What you are asked to do =
Reproduce nothing but the lines from the start of the material through the line that includes "tag(lv.obj('undergrowth', M['shrub_leaf']), 'low", both ends included, and omit every picture.

Stored data =
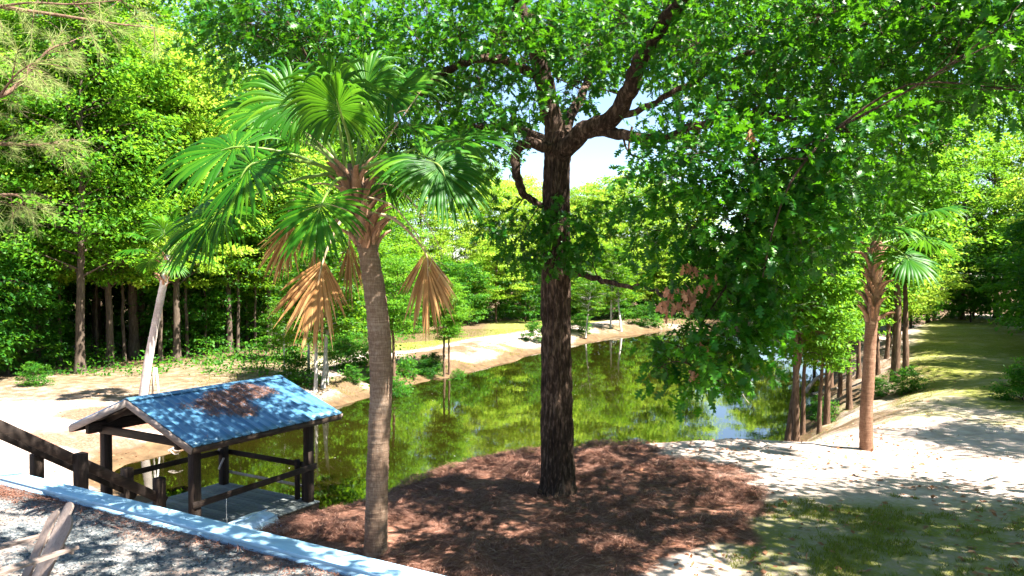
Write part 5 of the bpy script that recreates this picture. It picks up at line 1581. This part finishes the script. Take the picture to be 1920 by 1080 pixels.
# undergrowth mass in the forest
lv = MB()
n = 60000
px = np.concatenate([rng.uniform(-160, 780, n // 2), rng.uniform(780, 1420, n // 4), rng.uniform(0, 1, n - n // 2 - n // 4)])
Yv = np.concatenate([rng.uniform(41, 70, n // 2), rng.uniform(86, 100, n // 4), rng.uniform(0, 1, n - n // 2 - n // 4)])
X = (px - 960) / FOC * Yv
k = n // 2 + n // 4
u = rng.uniform(0, 1, n - k)
X[k:] = 27 + u * 20 + rng.uniform(0, 5, n - k); Yv[k:] = 33 + u * 36 + rng.uniform(-2, 2, n - k)
D_ = shore_dist(X, Yv)
mk = masks(X, Yv, D_)['litter_shade']
cl_ = fbm(X * .5, Yv * .5, 0, 131, 3)
keep = (mk > .55) & (cl_ > .42)
X, Yv, D_, cl_ = X[keep], Yv[keep], D_[keep], cl_[keep]
z = terrain(X, Yv, D_) + rng.uniform(0, 1, len(X)) ** 1.5 * 1.4 * np.clip((cl_ - .4) * 5, .1, 1)
scatter(lv, LEAF_V, LEAF_F, np.stack([X, Yv, z], -1), rdir(len(X)), np.array([0, 0, 1.0]) + rng.normal(0, .5, (len(X), 3)), rng.uniform(.1, .26, len(X)), np.clip(rng.normal(.45, .2, len(X)), 0, 1))
tag(lv.obj('undergrowth', M['shrub_leaf']), 'low green undergrowth on the forest floor', kind='stuff')

# ------------------------------------------------------------------ pine reaching in at the upper left
pn = np.array([-9.2, 9.6, 0.0]); pn[2] = .0
pine = thing('pine_tree', tuple(pn), 'long needled pine with bare twigs reaching in at the top left', 'pine tree')
tk = MB(); q = spline([pn + (0, 0, -.3), pn + (.1, 0, 4), pn + (.05, .1, 8), pn + (.2, .1, 13), pn + (.2, 0, 17)], 60)
tube(tk, q - pn, np.linspace(.24, .07, 60), 24, furrow(91, .02)); tk.obj('trunk', M['red_bark'], pine, smooth=True)
PB = [[(-330, -60, 9.8), (-150, -20, 10.2), (0, 12, 10.6), (120, 30, 11), (220, 45, 11.4), (290, 52, 11.7)], [(-300, 290, 9.8), (-120, 275, 10.5), (0, 270, 11.0), (70, 272, 11.3), (130, 262, 11.6)], [(-340, 180, 9.7), (-120, 210, 10.0), (0, 180, 10.4), (40, 150, 10.6), (90, 95, 10.9), (130, 80, 11.2)],
      [(-320, 420, 9.8), (-100, 380, 10.8), (20, 365, 11.4), (45, 380, 11.6)], [(0, 12, 10.6), (60, 5, 10.5), (140, 8, 10.5), (230, 0, 10.5)], [(0, 180, 10.4), (30, 140, 10.2), (60, 120, 10.2)]]
nv = MB(); bt = MB()
nd_v = np.array([(0, -.5, 0), (0, .5, 0), (.5, .5, -.02), (.5, -.5, -.02), (1, 0, -.12)], float)
for i, pts in enumerate(PB):
    q = spline([P(*p) for p in pts], 40)
    tube(bt, q - pn, np.linspace(.05 if i < 4 else .018, .008, 40), 8, furrow(95 + i, .004))
    for e in range(19):
        k = rng.integers(12, 40)
        s = q[k]; d = norm((q[min(k + 1, 39)] - q[k - 1]) + rng.normal(0, .06, 3)); d = norm(d + rng.normal(0, .5, 3)); Lb = rng.uniform(.2, .65)
        tip = s + d * Lb + np.array([0, 0, -.05])
        tube(bt, np.array([s, (s + tip) / 2 + (0, 0, .03), tip]) - pn, np.array([.007, .005, .003]), 4, cap=False)
        m = 46
        f = rng.uniform(.45, 1.0, m)
        pos = s + (tip - s) * f[:, None]
        dd = norm(d * 1.0 + rng.normal(0, .75, (m, 3)) + np.array([0, 0, -.15]))
        nn = rng.normal(size=(m, 3))
        dd = norm(dd); nn = norm(nn - (nn * dd).sum(-1, keepdims=True) * dd); sd_ = np.cross(nn, dd)
        Ln = rng.uniform(.14, .25, m)[:, None, None]
        v = pos[:, None] + Ln * (nd_v[None, :, 0:1] * dd[:, None]) + .0035 * nd_v[None, :, 1:2] * sd_[:, None] + np.array([0, 0, 1.0]) * nd_v[None, :, 2:3] * Ln
        off = (np.arange(m) * 5)
        nv.add(v.reshape(-1, 3) - pn, (np.array([(0, 1, 2, 3)])[None] + off[:, None, None]).reshape(-1, 4), np.repeat(np.clip(rng.normal(.5, .2, m), 0, 1), 5))
        nv.f.append((np.array([(3, 2, 4)])[None] + off[:, None, None]).reshape(-1, 3) + (nv.n - m * 5))
bt.obj('branches', M['red_bark'], pine, smooth=True)
nv.obj('needles', M['needle'], pine)

# ------------------------------------------------------------------ small things by the water
for i, (pts, r0, lab) in enumerate([([(1510, 735, 33), (1530, 710, 33.2), (1548, 700, 33.6)], .09, 'dead forked log leaning out of the right water edge'), ([(1522, 742, 32.5), (1545, 735, 32.8), (1570, 728, 33.2)], .12, 'grey drift log lying on the right shore')]):
    mb = MB(); tube(mb, spline([P(*p) for p in pts], 16), np.linspace(r0, r0 * .5, 16), 10, furrow(120 + i, .012))
    tag(mb.obj('log', M['dead_wood'], smooth=True), lab, 'log')
mb = MB()
s0 = P(1395, 745, 20.8)
tube(mb, spline([P(1392, 738, 21), P(1398, 748, 21), P(1405, 756, 21)], 8), np.linspace(.012, .006, 8), 6)
bw = tag(mb.obj('bare_stick', M['dead_wood'], smooth=True), 'thin pale stick poking up from the pond near the right bank', 'stick')
# pale driftwood by the sandy shore at the dock
mb = MB()
for pts, r0 in (([(316, 846, 26.5), (326, 840, 26.6), (342, 836, 26.9)], .05), ([(322, 842, 26.6), (330, 846, 26.5), (337, 845, 26.4)], .03), ([(320, 846, 26.5), (327, 852, 26.3), (334, 851, 26.2)], .03)):
    q = spline([P(*p) for p in pts], 10)
    tube(mb, q, np.linspace(r0, r0 * .4, 10), 7)
tag(mb.obj('driftwood', M['dead_wood'], smooth=True), 'bleached driftwood branch on the sandy shore behind the dock', 'driftwood')
# floating specks
n = 150
x = rng.uniform(-9, 16, n); y = 22 + rng.uniform(0, 1, n) ** 1.4 * 45
d = shore_dist(x, y); keep = d < -.6; x, y = x[keep], y[keep]; n = len(x)
mb = MB(); scatter(mb, LEAF_V, LEAF_F, np.stack([x, y, np.full(n, WATER_Z + .01)], -1), np.stack([rng.normal(size=n), rng.normal(size=n), 0 * x], -1), np.tile([[0, 0, 1.0]], (n, 1)), rng.uniform(.02, .06, n), .5)
tag(mb.obj('floating_petals', M['petal']), 'pale petals and bits floating on the pond', kind='stuff')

Answer to this task =
Write part 5 of the bpy script that recreates this picture. It picks up at line 1581. This part finishes the script. Take the picture to be 1920 by 1080 pixels.
# undergrowth mass in the forest
lv = MB()
n = 60000
px = np.concatenate([rng.uniform(-160, 780, n // 2), rng.uniform(780, 1420, n // 4), rng.uniform(0, 1, n - n // 2 - n // 4)])
Yv = np.concatenate([rng.uniform(41, 70, n // 2), rng.uniform(86, 100, n // 4), rng.uniform(0, 1, n - n // 2 - n // 4)])
X = (px - 960) / FOC * Yv
k = n // 2 + n // 4
u = rng.uniform(0, 1, n - k)
X[k:] = 27 + u * 20 + rng.uniform(0, 5, n - k); Yv[k:] = 33 + u * 36 + rng.uniform(-2, 2, n - k)
D_ = shore_dist(X, Yv)
mk = masks(X, Yv, D_)['litter_shade']
cl_ = fbm(X * .5, Yv * .5, 0, 131, 3)
keep = (mk > .55) & (cl_ > .42)
X, Yv, D_, cl_ = X[keep], Yv[keep], D_[keep], cl_[keep]
z = terrain(X, Yv, D_) + rng.uniform(0, 1, len(X)) ** 1.5 * 1.4 * np.clip((cl_ - .4) * 5, .1, 1)
scatter(lv, LEAF_V, LEAF_F, np.stack([X, Yv, z], -1), rdir(len(X)), np.array([0, 0, 1.0]) + rng.normal(0, .5, (len(X), 3)), rng.uniform(.1, .26, len(X)), np.clip(rng.normal(.45, .2, len(X)), 0, 1))
tag(lv.obj('undergrowth', M['shrub_leaf']), 'low green undergrowth on the forest floor', kind='stuff')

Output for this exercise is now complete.